▶ **PROBLEM**: Please restate, exactly as written, the lines running from the beginning of the material through the line that has "col = sc.collection" in it.

▶ **DATA SECTION**:
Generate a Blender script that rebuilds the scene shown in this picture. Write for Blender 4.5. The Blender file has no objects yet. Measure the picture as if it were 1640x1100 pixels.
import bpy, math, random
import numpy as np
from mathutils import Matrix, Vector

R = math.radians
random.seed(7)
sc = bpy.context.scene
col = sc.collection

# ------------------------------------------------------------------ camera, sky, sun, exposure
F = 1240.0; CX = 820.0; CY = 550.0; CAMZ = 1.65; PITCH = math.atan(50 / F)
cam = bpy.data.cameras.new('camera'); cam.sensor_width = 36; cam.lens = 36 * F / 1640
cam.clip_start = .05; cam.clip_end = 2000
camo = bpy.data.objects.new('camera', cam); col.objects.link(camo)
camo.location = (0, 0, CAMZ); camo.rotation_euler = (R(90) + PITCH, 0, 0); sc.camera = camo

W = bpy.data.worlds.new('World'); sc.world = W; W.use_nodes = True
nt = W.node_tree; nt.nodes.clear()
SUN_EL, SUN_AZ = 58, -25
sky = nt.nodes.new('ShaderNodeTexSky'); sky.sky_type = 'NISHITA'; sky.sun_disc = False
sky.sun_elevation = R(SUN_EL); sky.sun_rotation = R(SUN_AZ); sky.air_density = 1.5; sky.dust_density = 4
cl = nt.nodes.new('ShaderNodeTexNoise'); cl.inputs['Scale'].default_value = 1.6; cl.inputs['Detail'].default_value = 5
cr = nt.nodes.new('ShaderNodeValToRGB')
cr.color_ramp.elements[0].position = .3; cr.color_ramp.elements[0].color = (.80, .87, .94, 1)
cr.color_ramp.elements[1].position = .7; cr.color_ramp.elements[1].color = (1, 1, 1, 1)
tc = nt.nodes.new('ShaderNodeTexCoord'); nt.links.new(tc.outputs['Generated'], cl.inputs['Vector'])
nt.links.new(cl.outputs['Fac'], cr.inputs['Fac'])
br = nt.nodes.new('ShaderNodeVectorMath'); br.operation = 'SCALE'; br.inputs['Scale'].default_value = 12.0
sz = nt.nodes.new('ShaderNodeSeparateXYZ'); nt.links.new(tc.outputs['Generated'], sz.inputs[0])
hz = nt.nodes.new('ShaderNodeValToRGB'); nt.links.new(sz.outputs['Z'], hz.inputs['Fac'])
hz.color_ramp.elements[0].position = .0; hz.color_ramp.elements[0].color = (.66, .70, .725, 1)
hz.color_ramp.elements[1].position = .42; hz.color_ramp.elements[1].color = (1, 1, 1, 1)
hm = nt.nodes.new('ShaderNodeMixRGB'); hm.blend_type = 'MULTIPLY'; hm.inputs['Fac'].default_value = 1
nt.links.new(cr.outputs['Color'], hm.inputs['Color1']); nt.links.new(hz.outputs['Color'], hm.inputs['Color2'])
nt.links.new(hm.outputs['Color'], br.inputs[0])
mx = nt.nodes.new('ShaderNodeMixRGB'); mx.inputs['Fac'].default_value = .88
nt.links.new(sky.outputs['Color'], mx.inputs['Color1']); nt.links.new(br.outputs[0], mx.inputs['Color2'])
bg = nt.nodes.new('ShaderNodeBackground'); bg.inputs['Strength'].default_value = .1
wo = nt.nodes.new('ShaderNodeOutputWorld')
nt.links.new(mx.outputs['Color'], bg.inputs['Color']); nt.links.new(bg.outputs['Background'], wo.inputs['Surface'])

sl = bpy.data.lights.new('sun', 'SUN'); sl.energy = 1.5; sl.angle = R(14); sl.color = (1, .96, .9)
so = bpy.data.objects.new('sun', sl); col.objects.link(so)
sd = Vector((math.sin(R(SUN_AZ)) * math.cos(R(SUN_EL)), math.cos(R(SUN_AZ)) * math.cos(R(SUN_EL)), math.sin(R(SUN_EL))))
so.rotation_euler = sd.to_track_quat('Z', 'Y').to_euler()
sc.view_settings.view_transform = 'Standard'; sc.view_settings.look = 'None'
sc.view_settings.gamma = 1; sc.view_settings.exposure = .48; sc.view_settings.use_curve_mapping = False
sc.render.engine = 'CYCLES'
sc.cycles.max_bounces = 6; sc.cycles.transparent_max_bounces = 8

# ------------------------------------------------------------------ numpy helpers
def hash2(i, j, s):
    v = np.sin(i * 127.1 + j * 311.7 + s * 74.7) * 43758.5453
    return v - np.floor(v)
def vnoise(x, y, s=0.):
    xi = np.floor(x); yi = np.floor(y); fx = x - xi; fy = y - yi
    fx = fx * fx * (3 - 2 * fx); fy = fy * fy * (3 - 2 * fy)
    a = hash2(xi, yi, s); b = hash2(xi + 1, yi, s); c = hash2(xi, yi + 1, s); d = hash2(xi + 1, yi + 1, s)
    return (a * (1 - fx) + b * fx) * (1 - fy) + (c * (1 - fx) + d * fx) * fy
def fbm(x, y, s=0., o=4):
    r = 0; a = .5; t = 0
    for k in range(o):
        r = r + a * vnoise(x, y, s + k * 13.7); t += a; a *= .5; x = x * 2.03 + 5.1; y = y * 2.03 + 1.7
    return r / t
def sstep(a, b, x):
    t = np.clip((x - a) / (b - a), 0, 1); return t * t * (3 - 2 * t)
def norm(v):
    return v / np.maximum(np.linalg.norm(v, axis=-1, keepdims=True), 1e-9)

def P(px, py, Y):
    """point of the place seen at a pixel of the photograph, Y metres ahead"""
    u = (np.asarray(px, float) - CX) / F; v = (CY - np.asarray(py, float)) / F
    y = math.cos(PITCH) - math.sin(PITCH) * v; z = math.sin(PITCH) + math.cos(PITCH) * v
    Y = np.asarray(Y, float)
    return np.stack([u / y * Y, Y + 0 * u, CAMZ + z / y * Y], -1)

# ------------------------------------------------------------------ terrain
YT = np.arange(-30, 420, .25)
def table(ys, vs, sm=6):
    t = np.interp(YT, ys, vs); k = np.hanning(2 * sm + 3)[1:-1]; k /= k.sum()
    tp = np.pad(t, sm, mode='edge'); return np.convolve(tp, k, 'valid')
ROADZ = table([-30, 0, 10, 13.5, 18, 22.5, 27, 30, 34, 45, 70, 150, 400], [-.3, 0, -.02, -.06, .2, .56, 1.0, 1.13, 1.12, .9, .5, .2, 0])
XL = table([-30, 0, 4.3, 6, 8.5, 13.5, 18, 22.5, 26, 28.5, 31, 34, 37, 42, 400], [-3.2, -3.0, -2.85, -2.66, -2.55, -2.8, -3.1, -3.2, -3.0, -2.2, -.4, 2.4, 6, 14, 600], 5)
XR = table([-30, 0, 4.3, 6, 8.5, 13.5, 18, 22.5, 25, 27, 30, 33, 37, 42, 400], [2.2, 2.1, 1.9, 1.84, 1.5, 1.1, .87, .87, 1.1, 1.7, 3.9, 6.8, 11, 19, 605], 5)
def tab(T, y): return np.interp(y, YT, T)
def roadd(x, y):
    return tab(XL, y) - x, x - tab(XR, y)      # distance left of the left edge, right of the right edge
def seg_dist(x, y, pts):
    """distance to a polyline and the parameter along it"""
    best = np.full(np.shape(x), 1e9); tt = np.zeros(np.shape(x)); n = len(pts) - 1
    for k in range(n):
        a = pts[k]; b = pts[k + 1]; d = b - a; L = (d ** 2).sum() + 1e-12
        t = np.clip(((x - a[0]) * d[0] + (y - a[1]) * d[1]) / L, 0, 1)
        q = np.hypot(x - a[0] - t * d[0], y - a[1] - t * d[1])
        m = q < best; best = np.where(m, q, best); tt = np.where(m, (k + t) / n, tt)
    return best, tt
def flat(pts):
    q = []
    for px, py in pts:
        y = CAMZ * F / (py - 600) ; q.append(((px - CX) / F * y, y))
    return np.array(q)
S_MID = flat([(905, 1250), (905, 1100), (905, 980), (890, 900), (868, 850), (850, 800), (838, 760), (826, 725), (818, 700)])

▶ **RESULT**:
Generate a Blender script that rebuilds the scene shown in this picture. Write for Blender 4.5. The Blender file has no objects yet. Measure the picture as if it were 1640x1100 pixels.
import bpy, math, random
import numpy as np
from mathutils import Matrix, Vector

R = math.radians
random.seed(7)
sc = bpy.context.scene
col = sc.collection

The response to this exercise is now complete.